### What is asked
Give every line of the material again, exactly as written.

=== Supplied material ===

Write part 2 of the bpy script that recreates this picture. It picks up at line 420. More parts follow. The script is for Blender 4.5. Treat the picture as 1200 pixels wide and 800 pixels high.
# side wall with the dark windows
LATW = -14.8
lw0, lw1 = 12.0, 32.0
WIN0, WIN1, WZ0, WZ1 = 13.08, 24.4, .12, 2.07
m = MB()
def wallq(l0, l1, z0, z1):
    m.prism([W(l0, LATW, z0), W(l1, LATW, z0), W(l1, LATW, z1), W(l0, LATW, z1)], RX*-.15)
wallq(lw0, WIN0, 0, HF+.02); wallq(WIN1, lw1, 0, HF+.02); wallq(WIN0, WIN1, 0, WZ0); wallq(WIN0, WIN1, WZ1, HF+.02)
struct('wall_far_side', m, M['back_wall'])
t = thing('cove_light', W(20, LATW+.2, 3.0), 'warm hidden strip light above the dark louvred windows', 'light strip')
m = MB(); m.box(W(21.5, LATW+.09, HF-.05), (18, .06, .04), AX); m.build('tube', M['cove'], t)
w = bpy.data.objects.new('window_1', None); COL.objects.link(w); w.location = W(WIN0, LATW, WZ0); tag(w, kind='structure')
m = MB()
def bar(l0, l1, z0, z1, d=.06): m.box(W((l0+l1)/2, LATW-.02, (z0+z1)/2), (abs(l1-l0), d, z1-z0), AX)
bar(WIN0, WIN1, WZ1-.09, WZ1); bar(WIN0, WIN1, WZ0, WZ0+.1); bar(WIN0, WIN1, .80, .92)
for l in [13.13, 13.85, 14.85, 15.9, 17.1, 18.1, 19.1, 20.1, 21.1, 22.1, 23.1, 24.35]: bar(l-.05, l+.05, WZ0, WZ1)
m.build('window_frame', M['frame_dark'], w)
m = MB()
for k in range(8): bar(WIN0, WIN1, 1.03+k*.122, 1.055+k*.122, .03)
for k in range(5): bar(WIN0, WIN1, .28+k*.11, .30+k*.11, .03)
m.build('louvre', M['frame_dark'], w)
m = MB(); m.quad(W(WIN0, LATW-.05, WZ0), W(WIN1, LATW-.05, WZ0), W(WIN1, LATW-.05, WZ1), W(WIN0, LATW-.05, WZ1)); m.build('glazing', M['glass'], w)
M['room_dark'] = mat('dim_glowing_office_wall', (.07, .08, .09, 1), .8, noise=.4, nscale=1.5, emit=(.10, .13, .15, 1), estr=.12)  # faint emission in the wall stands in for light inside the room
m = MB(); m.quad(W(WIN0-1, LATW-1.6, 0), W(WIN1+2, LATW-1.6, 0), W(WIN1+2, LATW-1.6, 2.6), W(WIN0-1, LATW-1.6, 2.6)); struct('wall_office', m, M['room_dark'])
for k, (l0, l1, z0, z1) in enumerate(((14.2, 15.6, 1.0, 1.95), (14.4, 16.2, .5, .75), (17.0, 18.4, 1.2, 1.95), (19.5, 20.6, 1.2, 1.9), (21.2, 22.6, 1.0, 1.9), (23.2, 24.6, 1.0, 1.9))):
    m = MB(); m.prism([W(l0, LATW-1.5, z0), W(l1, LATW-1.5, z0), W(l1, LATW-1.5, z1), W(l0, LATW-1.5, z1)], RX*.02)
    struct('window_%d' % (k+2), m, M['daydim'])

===

### Full answer
Write part 2 of the bpy script that recreates this picture. It picks up at line 420. More parts follow. The script is for Blender 4.5. Treat the picture as 1200 pixels wide and 800 pixels high.
# side wall with the dark windows
LATW = -14.8
lw0, lw1 = 12.0, 32.0
WIN0, WIN1, WZ0, WZ1 = 13.08, 24.4, .12, 2.07
m = MB()
def wallq(l0, l1, z0, z1):
    m.prism([W(l0, LATW, z0), W(l1, LATW, z0), W(l1, LATW, z1), W(l0, LATW, z1)], RX*-.15)
wallq(lw0, WIN0, 0, HF+.02); wallq(WIN1, lw1, 0, HF+.02); wallq(WIN0, WIN1, 0, WZ0); wallq(WIN0, WIN1, WZ1, HF+.02)
struct('wall_far_side', m, M['back_wall'])
t = thing('cove_light', W(20, LATW+.2, 3.0), 'warm hidden strip light above the dark louvred windows', 'light strip')
m = MB(); m.box(W(21.5, LATW+.09, HF-.05), (18, .06, .04), AX); m.build('tube', M['cove'], t)
w = bpy.data.objects.new('window_1', None); COL.objects.link(w); w.location = W(WIN0, LATW, WZ0); tag(w, kind='structure')
m = MB()
def bar(l0, l1, z0, z1, d=.06): m.box(W((l0+l1)/2, LATW-.02, (z0+z1)/2), (abs(l1-l0), d, z1-z0), AX)
bar(WIN0, WIN1, WZ1-.09, WZ1); bar(WIN0, WIN1, WZ0, WZ0+.1); bar(WIN0, WIN1, .80, .92)
for l in [13.13, 13.85, 14.85, 15.9, 17.1, 18.1, 19.1, 20.1, 21.1, 22.1, 23.1, 24.35]: bar(l-.05, l+.05, WZ0, WZ1)
m.build('window_frame', M['frame_dark'], w)
m = MB()
for k in range(8): bar(WIN0, WIN1, 1.03+k*.122, 1.055+k*.122, .03)
for k in range(5): bar(WIN0, WIN1, .28+k*.11, .30+k*.11, .03)
m.build('louvre', M['frame_dark'], w)
m = MB(); m.quad(W(WIN0, LATW-.05, WZ0), W(WIN1, LATW-.05, WZ0), W(WIN1, LATW-.05, WZ1), W(WIN0, LATW-.05, WZ1)); m.build('glazing', M['glass'], w)
M['room_dark'] = mat('dim_glowing_office_wall', (.07, .08, .09, 1), .8, noise=.4, nscale=1.5, emit=(.10, .13, .15, 1), estr=.12)  # faint emission in the wall stands in for light inside the room
m = MB(); m.quad(W(WIN0-1, LATW-1.6, 0), W(WIN1+2, LATW-1.6, 0), W(WIN1+2, LATW-1.6, 2.6), W(WIN0-1, LATW-1.6, 2.6)); struct('wall_office', m, M['room_dark'])
for k, (l0, l1, z0, z1) in enumerate(((14.2, 15.6, 1.0, 1.95), (14.4, 16.2, .5, .75), (17.0, 18.4, 1.2, 1.95), (19.5, 20.6, 1.2, 1.9), (21.2, 22.6, 1.0, 1.9), (23.2, 24.6, 1.0, 1.9))):
    m = MB(); m.prism([W(l0, LATW-1.5, z0), W(l1, LATW-1.5, z0), W(l1, LATW-1.5, z1), W(l0, LATW-1.5, z1)], RX*.02)
    struct('window_%d' % (k+2), m, M['daydim'])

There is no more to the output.